Wee, it's been a while...  Not that I've stopped reading.

22.  Changes by Jim Butcher

This book hits the ground running on page one and never lets up.  Even down to the very last page it is full of twists, turns, life changeling revelations, and the ever popular "oh holy fuck" explosions.  If you have never read any of the previous Dresden Files books, this is not the place to start.  If there is a single book in the previous 12 which is not called out somehow in this one, I can't think of it.  Sadly, there is no necromancied dinosaur.  It's hard to top that, admittedly, but Jim Butcher sure as hell throws everything else at you in the attempt.  An excellent book, and if the next book doesn't come out on the promised release date, I may hurt someone.

23.  Mission of Honor by David Weber

Part of my delay in updating this list is that it took me so damn long to get through this book.  I love the mythos, I love the characters, I love the political wrangling and the battles.  But there have been a lot of strategy heavy books this year, and I'm getting a little burned out.

In discussing this book with a friend, he asked if it included more battles than the previous few novels.  And I am sad to say that I think it actually has fewer.  Which helped with the strategy burnout, but I really wanted to see a confrontation between the two groups that Weber was leading up to at the end, and was really disappointed to not get it.  It ended at a good place, but it felt as if the Big Climactic Event happened in the middle of the book, and everything else was just one long drawn out dénouement.

A7 and A8.  The Great Hunt and The Dragon Reborn, by Robert Jordan

Instead of reading about Honor Harrington, I spent a lot of time listening to the Wheel of Time books instead.  I probably look less weird walking across campus, since I'm listening to my phone instead of reading a book.

Based on the book I'm currently listening to, these are probably the last books in which the female main characters do mostly sensible things for mostly sensible reasons.  Also, I am tempted to go back through and count the instances of "naked female" verses the instances of "naked male."  Thus far the instances of naked female mostly involve trials of worth or offers of sex, while instances of naked male involve men startled out of their beds for battle.

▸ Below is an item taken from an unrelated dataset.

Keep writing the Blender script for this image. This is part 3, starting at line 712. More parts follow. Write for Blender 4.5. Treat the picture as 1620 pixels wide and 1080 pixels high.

A9. The Narrows, by Michael Connelly

I'm pretty sure I've read this book before, but unfortunately, while I enjoy Michael Connelly's books in reading them, I tend to blank them out when I'm done.

The Narrows is not a mystery novel with any real surprises.  Connelly tends to bring the antagonist's view point into the story early on in order to create tension, and while that makes for some interesting storytelling, it doesn't make for a real page turner.  This book is especially guilty of this, as Connelly makes it quite clear right from the start exactly who the antagonist is, leaving most of the "mystery" in what really should have been a minor subplot.  It also occasionally frustrated me that while I could picture the locations the characters were moving through quite easily, it was as if the characters themselves were hard angled silhouettes moving through the set dressing.  All outlines, but little detail.  Not a bad book, but Connelly has certainly done better.